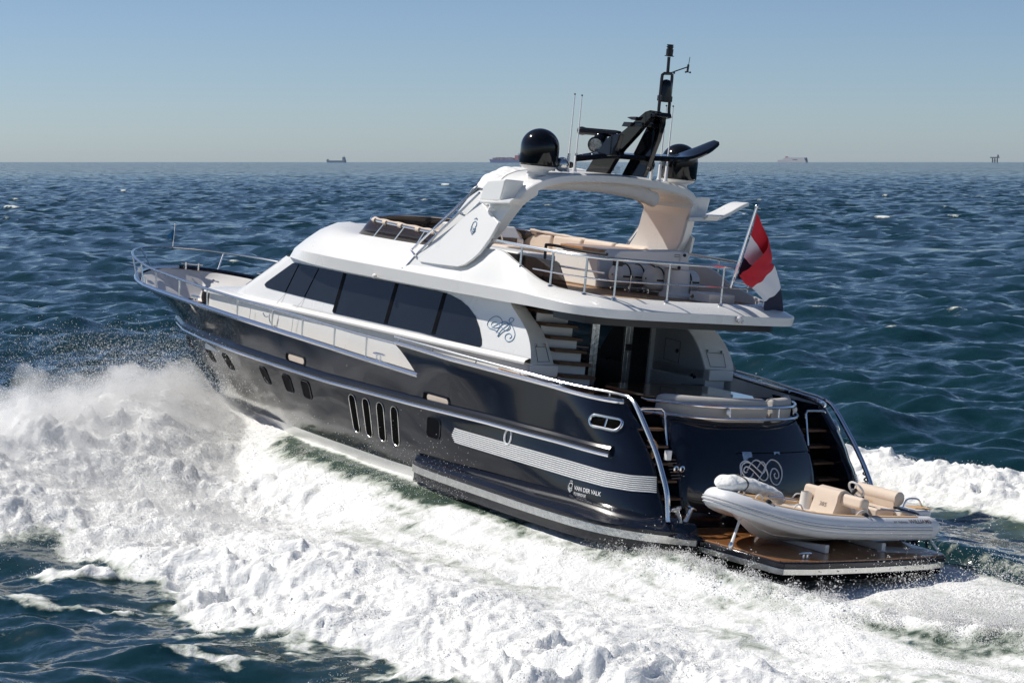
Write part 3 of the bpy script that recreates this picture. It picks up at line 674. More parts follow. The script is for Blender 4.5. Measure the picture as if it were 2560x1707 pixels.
for s in (1, -1):
    co = [(p[0], s*p[1], p[2]) for p in CO]; cr = [(p[0], s*p[1], p[2]) for p in CR]; li = [(p[0], s*p[1], p[2]) for p in LI]
    rows = []
    N = len(co)
    for k in np.linspace(0, 1, 7):   # between coaming and crease a full, slightly rounded shoulder; the nose of the moulding is full
        rows.append([tuple(np.array(c)*(1-k)+np.array(r)*k + np.array((0.0, 0, (0.34 if i < 12 else (0.34*max(0, (28-i)/16) + .04*(i >= 12)))*math.sin(math.pi*k)**1.0*(0.9 if i < 28 else .6)))) for i, (c, r) in enumerate(zip(co, cr))])
    lip2 = [(p[0], p[1], p[2]) for p in li]
    inn = [(p[0]+(0.28 if p[0] < 1.6 else 0), p[1]*(.86), p[2]) for p in li]
    cin = [(p[0]+(0.05 if p[0] < 1.6 else 0), p[1]-s*.07*min(1, abs(p[1])), p[2]) for p in co]; cfl = [(p[0]+(0.05 if p[0] < 1.6 else 0), p[1]-s*.07*min(1, abs(p[1])), 1.44) for p in co]
    m.grid(rows + [[(p[0], p[1]+.012*s*(abs(p[1]) > 2), p[2]-.02) for p in cr]] + [lip2, inn, [(p[0], 0, p[2]) for p in inn]]); m.grid([co, cin, cfl])
fly = m.build('flybridge_moulding', white, yacht, ang=22)
# dark recess under the overhang
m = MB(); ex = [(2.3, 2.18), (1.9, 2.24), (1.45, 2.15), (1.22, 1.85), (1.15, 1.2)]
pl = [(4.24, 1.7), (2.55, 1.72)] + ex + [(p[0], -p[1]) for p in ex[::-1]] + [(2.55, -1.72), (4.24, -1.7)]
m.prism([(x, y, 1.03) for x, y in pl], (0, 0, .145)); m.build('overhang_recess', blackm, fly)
m = MB(); m.grid([[(x, y, 1.452) for y in np.linspace(-yy, yy, 5)] for x, yy in ((1.32, 1.4), (1.45, 1.8), (2.0, 2.1), (3.2, 2.2), (6, 2.05), (9.2, 1.7))]); m.build('flybridge_deck', teakd, yacht)
# ridge line and small fittings on the moulding
c = onY(2.58, 'z2', 225, 852); MB().ball(c, .052, 10, (1.3, .8, .9)).build('deck_light', white2, fly); 
c = onX(.83, 'a6', 1210, 848); m = MB(); m.ball(c, .075, 10, (.9, 1.1, .8)); m.ball(np.array(c)+np.array((-.05, .03, -.035)), .032, 8); m.ball(np.array(c)+np.array((-.05, -.05, -.035)), .032, 8); m.build('stern_camera', white2, fly)
# smoked windscreen of the flybridge with steel frame and rolled cover
def along(P, x): return None
WB = spline([(9.68, 0, 1.96), (9.6, .9, 1.95), (9.42, 1.5, 1.91), (9.12, 1.88, 1.88), (8.7, 2.02, 1.87), (7.9, 2.06, 1.87), (6.9, 2.08, 1.87), (6.3, 2.09, 1.87)], 6)
WT = spline([(9.45, 0, 2.30), (9.3, .85, 2.29), (9.08, 1.42, 2.25), (8.85, 1.8, 2.21), (8.4, 1.97, 2.185), (7.6, 2.03, 2.165), (6.7, 2.05, 2.14), (6.1, 2.07, 2.135)], 6)
for s in (1, -1):
    f = lambda P: [(p[0], s*p[1], p[2]) for p in P]
    MB().grid([f(WB), f(WT)]).build('wind_screen', smoke, yacht, solid=.012)
    MB().tube(f(WT), .022, 8).build('screen_rail', steel, yacht)
    for i in (27, 32, 37):
        if i < len(WB): MB().tube([f(WB)[i], f(WT)[i]], .016, 6).build('screen_post', steel, yacht)
    # folded cover lashed along the rail
    cv = [np.array(p)+np.array((0, -.03*s, .03)) for p in f(WT)[22:]]
    MB().tube(cv, [.028+.008*math.sin(i*1.7) for i in range(len(cv))], 8).build('rail_cover', cream, yacht)
    for i in (23, 27, 31, 35, 40): 
        if i < len(WT)-1: p = np.array(f(WT)[i]); q = np.array(f(WT)[i+1]); dd = (q-p)/np.linalg.norm(q-p); MB().tube([p-dd*.06, p+dd*.06], .045, 10).build('cover_strap', cream, yacht)
# ---------------------------------------------------------------- radar arch with hardtop
AZ = [1.45, 1.50, 1.57, 1.71, 2.03, 2.45, 2.94, 3.24, 3.40, 3.54]
XA = T(AZ, [5.9, 5.5, 5.05, 4.66, 4.40, 4.06, 3.78, 3.56, 3.46, 3.42])
XF = T([1.45, 1.59, 1.88, 2.5, 3.12, 3.4, 3.54], [6.52, 6.42, 6.02, 5.42, 5.05, 5.15, 5.25])
half = spline([(2.50, 1.42), (2.46, 1.60), (2.36, 2.0), (2.27, 2.45), (2.17, 2.8), (2.07, 3.05), (1.90, 3.25), (1.62, 3.39), (1.2, 3.47), (.6, 3.52), (0, 3.54)], 5)
path = [(p[0], p[1]) for p in half] + [(-p[0], p[1]) for p in half[-2::-1]]
m = MB(); rows = []
for i, (y, z) in enumerate(path):
    a = np.array(path[max(i-1, 0)]); b = np.array(path[min(i+1, len(path)-1)]); t = (b-a)/np.linalg.norm(b-a); nrm = np.array((t[1], -t[0]))
    if nrm[1] > 0 and abs(y) < 1.5: nrm = -nrm
    if abs(y) >= 1.5 and nrm[0]*y > 0: nrm = -nrm
    th = 0.24 if abs(y) > 1.9 else 0.17
    q = np.array((y, z)) + nrm*th; xa, xf = XA(z), XF(z)
    rows.append([(xa+.05, y, z), (xa, y+nrm[0]*.03, z+nrm[1]*.03), (xa, q[0]-nrm[0]*.03, q[1]-nrm[1]*.03), (xa+.04, q[0], q[1]), (xf-.05, q[0], q[1]), (xf, (y+q[0])/2, (z+q[1])/2), (xf-.04, y, z)])
m.grid(rows, cu=True); arch = m.build('radar_arch', white, yacht, ang=38)
for s in (1, -1):
    pl = [(1000, 300), (1135, 462), (1075, 570), (1022, 640), (985, 690), (930, 738), (880, 772), (830, 785), (690, 768), (556, 748), (549, 735), (650, 640)]
    py = lambda v: float(np.interp(v, [300, 460, 640, 785], [2.24, 2.30, 2.40, 2.53])); P = [onY(py(v), 'z2', u, v) for u, v in pl]; MB().prism([(p[0], s*p[1], p[2]) for p in P], (0, -s*.07, 0)).build('arch_panel', white, arch, bevel=.012)
    c0 = onY(2.32, 'z2', 960, 500); pz = lambda z: float(np.interp(z, [1.5, 2.0, 2.5, 2.95], [2.535, 2.405, 2.305, 2.245])); lion(lambda u, v: (c0[0]-u*.18, s*(pz(c0[2]+v*.24)+.004), c0[2]+v*.24), .0075, 'lion_badge', bluescr, arch)
    # equipment locker with its shelf on the outer face
    P = [onY(2.42, 'z2', u, v) for u, v in ((1050, 150), (1180, 140), (1160, 225), (1138, 300), (985, 296), (1000, 245), (1015, 190))]
    MB().prism([(p[0], s*2.40, p[2]) for p in P], (0, -s*.42, 0)).build('equipment_locker', white, arch, bevel=.03)
    P = [onY(2.40, 'z2', u, v) for u, v in ((985, 292), (1130, 302), (1258, 282), (1225, 322), (1010, 318))]
    MB().prism([(p[0], s*2.43, p[2]) for p in P], (0, -s*.34, 0)).build('locker_shelf', white, arch, bevel=.02)
    c0 = onY(2.27, 'z2', 1085, 362); MB().tube([(c0[0]+.06, s*2.26, c0[2]), (c0[0]-.07, s*2.26, c0[2])], .03, 8).build('arch_light', bone, arch)
    c0 = onX(4.0, 'a4', 555, 412); MB().lathe([(0, .012), (.05, .02), (.06, .012), (.115, .012), (.125, 0)], (4.25, s*1.99, c0[2]), 18, (0, -s, 0)).build('loudspeaker', liner, arch)
    # inner panel line
    MB().tube([(6.1, s*2.045, 1.75), (5.7, s*2.05, 2.12), (5.55, s*2.05, 2.17), (4.72, s*2.045, 2.17), (4.6, s*2.045, 2.05)], .006, 4).build('panel_line', liner, arch)
# gathered white cover over the front of the hardtop
m = MB(); rows = []
for i, (y, z) in enumerate(path):
    if z < 3.0: continue
    wr = .02*math.sin(i*2.1)+.015*math.sin(i*5.3)
    xf = XF(z); rows.append([(xf-.55, y*1.005, z+.008), (xf-.35, y*1.01, z+.035+wr), (xf-.1, y*1.015, z+.04+wr*1.5), (xf+.08+wr, y*1.01, z-.02), (xf+.12+wr, y*.99, z-.14), (xf+.02, y*.97, z-.24)])
m.grid(rows); m.build('hardtop_cover', sheet, yacht, sub=1)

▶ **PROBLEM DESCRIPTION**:
Take the lines from the start of the material to the line with "m = MB(); ex", both included, and transcribe them exactly without the pictures.

▶ **RESPONSE TO THE EXERCISE**:
Write part 3 of the bpy script that recreates this picture. It picks up at line 674. More parts follow. The script is for Blender 4.5. Measure the picture as if it were 2560x1707 pixels.
for s in (1, -1):
    co = [(p[0], s*p[1], p[2]) for p in CO]; cr = [(p[0], s*p[1], p[2]) for p in CR]; li = [(p[0], s*p[1], p[2]) for p in LI]
    rows = []
    N = len(co)
    for k in np.linspace(0, 1, 7):   # between coaming and crease a full, slightly rounded shoulder; the nose of the moulding is full
        rows.append([tuple(np.array(c)*(1-k)+np.array(r)*k + np.array((0.0, 0, (0.34 if i < 12 else (0.34*max(0, (28-i)/16) + .04*(i >= 12)))*math.sin(math.pi*k)**1.0*(0.9 if i < 28 else .6)))) for i, (c, r) in enumerate(zip(co, cr))])
    lip2 = [(p[0], p[1], p[2]) for p in li]
    inn = [(p[0]+(0.28 if p[0] < 1.6 else 0), p[1]*(.86), p[2]) for p in li]
    cin = [(p[0]+(0.05 if p[0] < 1.6 else 0), p[1]-s*.07*min(1, abs(p[1])), p[2]) for p in co]; cfl = [(p[0]+(0.05 if p[0] < 1.6 else 0), p[1]-s*.07*min(1, abs(p[1])), 1.44) for p in co]
    m.grid(rows + [[(p[0], p[1]+.012*s*(abs(p[1]) > 2), p[2]-.02) for p in cr]] + [lip2, inn, [(p[0], 0, p[2]) for p in inn]]); m.grid([co, cin, cfl])
fly = m.build('flybridge_moulding', white, yacht, ang=22)
# dark recess under the overhang
m = MB(); ex = [(2.3, 2.18), (1.9, 2.24), (1.45, 2.15), (1.22, 1.85), (1.15, 1.2)]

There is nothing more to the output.